We had a stint in there where we were artificially lulled into a sense of complacency because of FCC regulations on political speech over the airwaves. But it was artificial – and notice that that was ALSO the time span where the military-industrial-media complex had its largest amount of growth in influence over the country’s politics.
So don’t kid yourself – the media has never been about educating the citizenry. You can even go back to the Revolution when the press in the US was working on behalf of the aristocrats to convince poor dirt farmers that they should rise up in revolt because the aristos in England weren’t recognizing the legitimacy of the aristos in the US. It worked then and it’s worked ever since.
We really need to get away from thinking that the public is stupid. They aren’t. It is just that outside of the core liberal and conservative voters, most members of the public do not pay nearly as much attention to politics as we do and they tend to vote based on results rather than ideology or positions.

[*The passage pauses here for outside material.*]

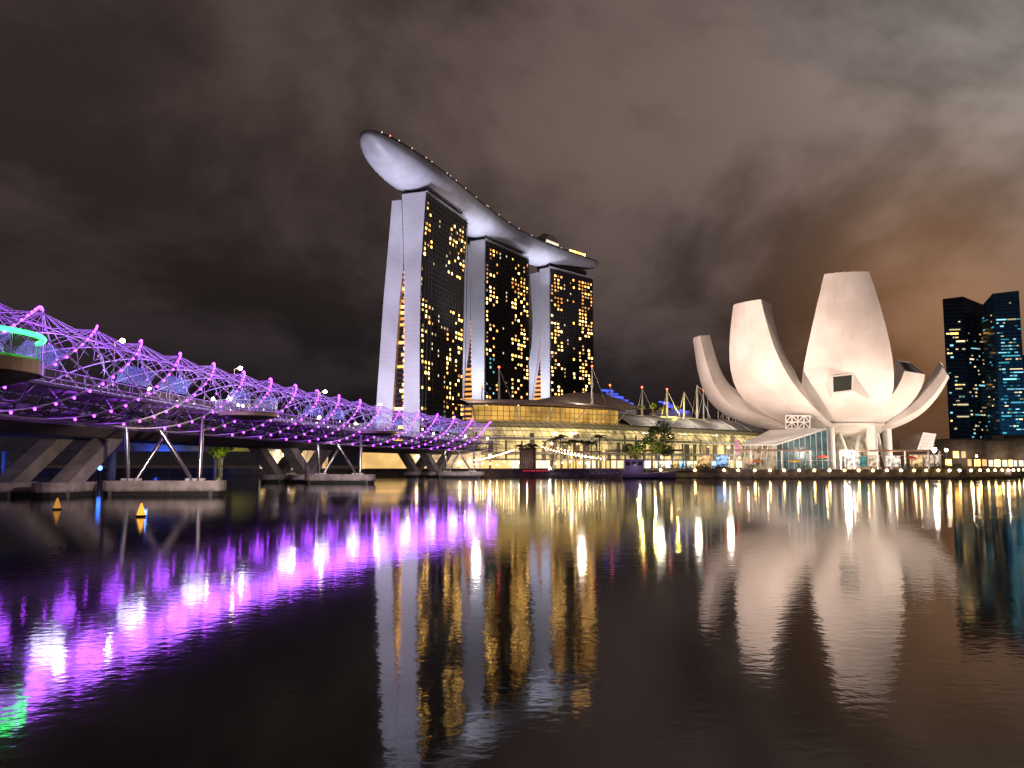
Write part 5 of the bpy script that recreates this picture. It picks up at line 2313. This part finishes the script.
# flood lamps on the promenade
for px, py, dY, r_, lab in ((850, 453.5, 4, .85, 'dazzling white floodlight on the promenade below the tallest petal'), (948, 450, 10, .7, 'bright white floodlight beside the tilted glass prism'),
                            (990, 450, 14, .5, 'pinkish white lamp near the pale single storey building'), (1021, 456, 14, .35, 'small white lamp at the far end of the quay')):
    p, nrm = quay_at_px(px)
    c = p - nrm * dY
    c.z = at(px, py, c.y).z
    o = thing('floodlight', lab, 'lamp', (c.x, c.y, GZ), 'floodlights on the promenade')
    mb = MB()
    mb.ball(c, r_, 10, 8)
    mb.build('lamp_head', lamp_white if r_ > .6 else lamp_street, o)
    mb = MB()
    mb.tube([(c.x, c.y + r_ * .3, GZ), (c.x, c.y + r_ * .3, c.z)], .12, 6)
    mb.build('pole', dark_metal, o)

# promenade umbrellas and awnings in red and orange
for px, py, col, lab in ((745, 459.5, (0.75, 0.22, 0.04), 'orange awning before the pavilion zigzag struts'), (800, 459.5, (0.55, 0.35, 0.05), 'yellow green awning before the pavilion glass'), (829, 455, (0.55, 0.06, 0.03), 'red parasol at the corner of the pavilion glass'),
                         (893, 449, (0.7, 0.12, 0.05), 'red orange parasol under the short petals'), (920, 456, (0.55, 0.04, 0.04), 'red parasol below the tilted glass prism')):
    p, nrm = quay_at_px(px)
    c = p - nrm * 7.5
    zt = at(px, py, c.y).z
    o = thing('parasol', lab, 'parasol', (c.x, c.y, GZ), 'parasols on the promenade')
    mb = MB()
    rim = [Vector((c.x + 2.6 * math.cos(q_ * math.pi / 4), c.y + 2.0 * math.sin(q_ * math.pi / 4), zt - .8)) for q_ in range(9)]
    mb.grid([rim, [Vector((c.x, c.y, zt + .1))] * 9], 0, False)
    mb.build('canopy', principled('parasol_cloth', col, .8), o)
    mb = MB()
    mb.tube([(c.x, c.y, GZ), (c.x, c.y, zt)], .06, 5)
    mb.build('pole', steel_painted, o)
    lamp_point('parasol_lamp', (c.x, c.y - 2.2, zt - 1.6), 60, (1, .8, .55), .15, o)

# lit stalls and display panels under the petals
STM = {'shop_white': glow('stall_white', (1.0, 0.86, 0.74), 0.8, 0.8, 0.9), 'stall_teal': glow('stall_teal', (0.10, 0.42, 0.42), 0.45, 0.7, 0.8), 'window_pale': glow('stall_pale', (1.0, 0.76, 0.55), 0.6, 0.8, 0.9),
       'window_warm': glow('stall_warm', (1.0, 0.62, 0.3), 0.8, 0.8, 0.9), 'window_gold': glow('stall_gold', (1.0, 0.6, 0.25), 0.7, 0.8, 0.9), 'shop_blue': glow('stall_blue', (0.4, 0.62, 1.0), 0.9, 0.8, 0.9)}
for px, py, wd, mat, lab in ((862, 456, 4.5, 'shop_white', 'white lit stall just past the dazzling floodlight'), (871, 457, 3.5, 'stall_teal', 'teal lit display stall between the two pergola posts under the petals'),
                             (885, 456, 3.2, 'window_pale', 'pale lit stall before the red orange parasol'), (905, 456, 4.2, 'shop_white', 'white lit stall before the foot of the tilted glass prism'),
                             (929, 455, 3.6, 'window_warm', 'warm lit stall between the prism and the bright floodlight'), (962, 455, 7, 'window_pale', 'long pale lit stall before the amber windowed block'),
                             (690, 455, 5, 'window_gold', 'golden lit stall behind the long clipped hedge'), (708, 455, 4, 'shop_blue', 'bluish lit stall behind the long clipped hedge')):
    p, nrm = quay_at_px(px)
    c = p - nrm * 10
    zt = at(px, py, c.y).z
    o = thing('stall', lab, 'stall', (c.x, c.y, GZ), 'lit stalls on the promenade')
    tx = Vector((-nrm.y, nrm.x, 0))
    mb = MB()
    mb.obox((c.x, c.y), tx, nrm, wd / 2, 0.15, GZ + 0.9, zt)
    mb.build('lit_panel', STM[mat], o)
    mb = MB()
    mb.obox((c.x + nrm.x, c.y + nrm.y), tx, nrm, wd / 2, 0.4, GZ, GZ + 0.95)
    mb.build('counter', timber, o)
    mb = MB()
    mb.obox((c.x + nrm.x * .6, c.y + nrm.y * .6), tx, nrm, wd / 2 + .3, 1.1, zt + 0.02, zt + 0.2)
    mb.build('roof', roof_grey, o)
lamp_point('kiosk_fill_light', at(527, 462, 279), 260, (1, .75, .5), .2)  # unseen point light added to lighten the kiosk front
lamp_point('boat_fill_light', at(640, 466, 239), 260, (.8, .6, 1), .2)  # unseen violet point light added to lift the dark boat

# harbour buoys with a lit yellow face
for px, py, lab in ((57, 509, 'small amber lit buoy floating nearest the frame edge before the vee piers'), (141, 516, 'yellow lit conical buoy floating before the steel pier cap')):
    Y = CAMZ * FPX / (py - 465)
    c = at(px, py, Y)
    o = thing('buoy', lab, 'buoy', (c.x, c.y, 0), 'amber buoys on the water')
    mb = MB()
    mb.tube([(c.x, c.y, -.2), (c.x, c.y, .14)], .38, 12)
    mb.build('float', rubber_gap_shade, o)
    mb = MB()
    mb.tube([(c.x, c.y, .14), (c.x, c.y, .6), (c.x, c.y, 1.05)], [.32, .2, .06], 10)
    mb.build('lamp_cone', glow('buoy_lamp', (1, .45, .05), 1.5 if px > 100 else .55), o)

Last week’s election results were due to two things. First, President Obama and the Democrats failed to do enough to achieve a full economic recovery. Obviously, Republican obstructionism played a huge role in that, but the Democrats’ taking the cautious Blue Dog/centrist approach of accepting too small of a stimulus, not fighting for cramdown, appointing Summers and Geinthner, etc. played a large role in both the economy not recovering and the public believing that the Democrats did not do enough to achieve recovery. Second, the make up of the electorate shifted, with a lot more older conservative voters showing up, and a lot fewer younger, more Democratic voters showing up.
Moving forward, Democrats need to be bold and spend the next two years making a clear contrast on Social Security, jobs, the economy, and taxes so that voters who do not pay a lot of attention but who will continue to be concerned about the economic malaise that we will almost certainly still be mired in will know which side is fighting for them and which side is not.
“Senator, you have the vote of every thinking person!”
~Random woman at an Adlai Stevenson rally
“That’s not enough, madam, we need a majority!”
~Adlai Stevenson’s response to that random woman
They knew what they were voting for, they just didn’t state it overtly. Make the survey truly anonymous and include the following options to see why they voted for whom they voted:
That’s what truly drove this election, and little else.
No, not the whole country. Just us white folks.